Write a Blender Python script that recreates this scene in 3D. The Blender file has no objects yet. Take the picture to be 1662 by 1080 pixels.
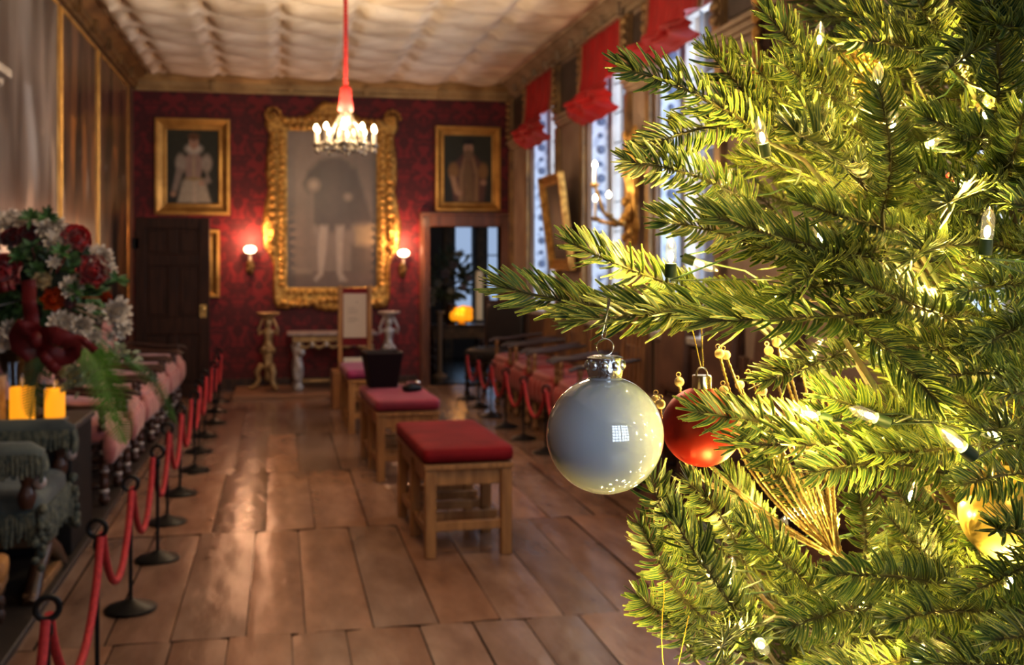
import bpy, math, random
from mathutils import Vector, Matrix, noise

PI = math.pi
C = bpy.context.scene.collection
rnd = random.Random(11)

# ------------------------------------------------------------------ camera geometry (used to survey the photo into metres)
YAW = math.radians(11.8)
SA, CA = math.sin(YAW), math.cos(YAW)
FPX, HX, HY, EYE = 1800.0, 831.0, 430.0, 1.45


def at(px, py, X=None, Y=None, Z=None, d=None):
    r, u = (px - HX) / FPX, (HY - py) / FPX
    v = Vector((SA + CA * r, CA - SA * r, u))
    t = d if d is not None else Y / v.y if Y is not None else X / v.x if X is not None else (Z - EYE) / v.z
    return Vector((0, 0, EYE)) + v * t


def proj(p):
    d = p.x * SA + p.y * CA
    l = p.x * CA - p.y * SA
    return HX + FPX * l / d, HY - FPX * (p.z - EYE) / d, d


# ------------------------------------------------------------------ materials
def mk(name, col, rough=.5, metal=0., col2=None, scale=8., detail=4., bump=0., bscale=40., coat=0., emis=None, estr=0.,
       stretch=(1, 1, 1), attr=None, attr2=None, trans=0., spec=None, ramp=(.35, .65), sheen=0., ior=None, alpha=None, coatrough=.1, amix=.0, world=False):
    m = bpy.data.materials.new(name)
    m.use_nodes = True
    nt = m.node_tree
    N, L = nt.nodes, nt.links
    b = N['Principled BSDF']
    b.inputs['Roughness'].default_value = rough
    b.inputs['Metallic'].default_value = metal
    b.inputs['Coat Weight'].default_value = coat
    b.inputs['Coat Roughness'].default_value = coatrough
    b.inputs['Transmission Weight'].default_value = trans
    if spec is not None:
        b.inputs['Specular IOR Level'].default_value = spec
    if ior:
        b.inputs['IOR'].default_value = ior
    if sheen:
        b.inputs['Sheen Weight'].default_value = sheen
    if alpha is not None:
        b.inputs['Alpha'].default_value = alpha
    c1 = (*col, 1)
    b.inputs['Base Color'].default_value = c1
    tc = N.new('ShaderNodeTexCoord')
    mp = N.new('ShaderNodeMapping')
    mp.inputs['Scale'].default_value = stretch
    if world:
        g = N.new('ShaderNodeNewGeometry')
        L.new(g.outputs['Position'], mp.inputs['Vector'])
    else:
        L.new(tc.outputs['Object'], mp.inputs['Vector'])
    last = None
    if col2 is not None:
        nz = N.new('ShaderNodeTexNoise')
        nz.inputs['Scale'].default_value = scale
        nz.inputs['Detail'].default_value = detail
        L.new(mp.outputs['Vector'], nz.inputs['Vector'])
        rp = N.new('ShaderNodeValToRGB')
        rp.color_ramp.elements[0].position = ramp[0]
        rp.color_ramp.elements[0].color = (*col2, 1)
        rp.color_ramp.elements[1].position = ramp[1]
        rp.color_ramp.elements[1].color = c1
        L.new(nz.outputs['Fac'], rp.inputs['Fac'])
        last = rp.outputs['Color']
    if attr:
        at_ = N.new('ShaderNodeAttribute')
        at_.attribute_name = attr
        if last is not None:
            mx = N.new('ShaderNodeMix')
            mx.data_type = 'RGBA'
            mx.blend_type = 'MULTIPLY' if amix == 0 else 'MIX'
            mx.inputs['Factor'].default_value = 1 if amix == 0 else amix
            L.new(last, mx.inputs[6])
            L.new(at_.outputs['Color'], mx.inputs[7])
            last = mx.outputs[2]
        else:
            last = at_.outputs['Color']
    if last is not None:
        L.new(last, b.inputs['Base Color'])
    if emis is not None:
        b.inputs['Emission Color'].default_value = (*emis, 1)
        b.inputs['Emission Strength'].default_value = estr
    if bump:
        nb = N.new('ShaderNodeTexNoise')
        nb.inputs['Scale'].default_value = bscale
        nb.inputs['Detail'].default_value = 5
        L.new(mp.outputs['Vector'], nb.inputs['Vector'])
        bp = N.new('ShaderNodeBump')
        bp.inputs['Strength'].default_value = bump
        bp.inputs['Distance'].default_value = .02
        L.new(nb.outputs['Fac'], bp.inputs['Height'])
        L.new(bp.outputs['Normal'], b.inputs['Normal'])
    return m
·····
▸ YOUR TASK
Leave out the pictures. Transcribe only the lines above, from the first through the one that contains "return HX +".

▸ SOLVED EXERCISE
Write a Blender Python script that recreates this scene in 3D. The Blender file has no objects yet. Take the picture to be 1662 by 1080 pixels.
import bpy, math, random
from mathutils import Vector, Matrix, noise

PI = math.pi
C = bpy.context.scene.collection
rnd = random.Random(11)

# ------------------------------------------------------------------ camera geometry (used to survey the photo into metres)
YAW = math.radians(11.8)
SA, CA = math.sin(YAW), math.cos(YAW)
FPX, HX, HY, EYE = 1800.0, 831.0, 430.0, 1.45


def at(px, py, X=None, Y=None, Z=None, d=None):
    r, u = (px - HX) / FPX, (HY - py) / FPX
    v = Vector((SA + CA * r, CA - SA * r, u))
    t = d if d is not None else Y / v.y if Y is not None else X / v.x if X is not None else (Z - EYE) / v.z
    return Vector((0, 0, EYE)) + v * t


def proj(p):
    d = p.x * SA + p.y * CA
    l = p.x * CA - p.y * SA
    return HX + FPX * l / d, HY - FPX * (p.z - EYE) / d, d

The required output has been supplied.